Property rights. The right to decide the what, who, and hows involving your property (your body is your property).
Also, the reporters can be there, since it was a public meeting which is implied consent for everybody to attend. That consent lasts up until the point they are told to leave, which they weren't (like how the reporter informs the touchy feely guy to stop touching him). By giving notice, you make it easier to prove intent in court if they don't comply, gain cause for certain actions like calling the police, etc. And a lack of notice is evidence of continued consent. They were neither told to leave nor that cameras weren't allowed. There's consent in their favor all over that video, and no evidence of trespassing. It'd be like advertising an open house in the newspaper plus your front yard, not stopping people from walking through your open front door, then claiming you can sue those who show up for trespassing.
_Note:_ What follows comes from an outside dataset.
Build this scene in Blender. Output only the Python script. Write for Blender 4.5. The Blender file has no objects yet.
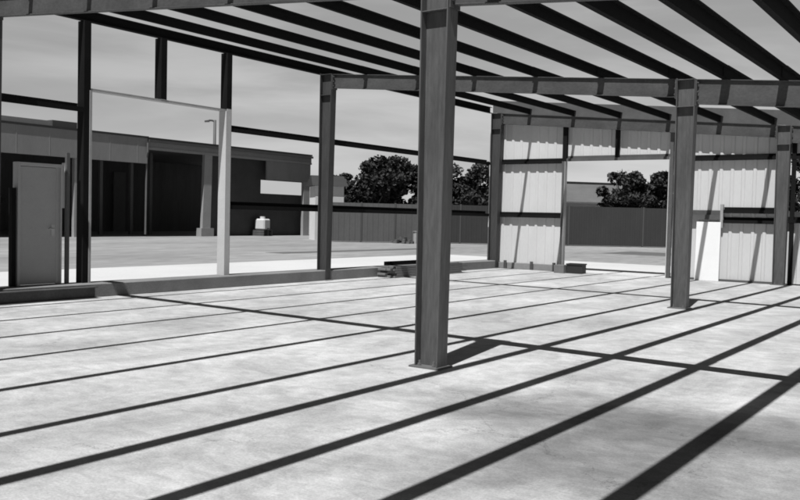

You won't win that. The only way you win that is by asking someone to leave, and if they don't leave, then you got them.
And you're right, those people aren't answerable to them. Which is why they have the right to completely ignore every question he asked and generally act like he doesn't exist. Thing is, they didn't exercise it and chose to answer him. Being an investigative reporter and based on the video, he acts like he knows how to avoid a lawsuit which would have made the above possible for them to achieve (he never intentionally impeded the woman's progress or touched anyone, other than the one time he defended himself, announced consent, kept their 2nd camera on touchy feely guy/reporter for evidence against any claims, etc).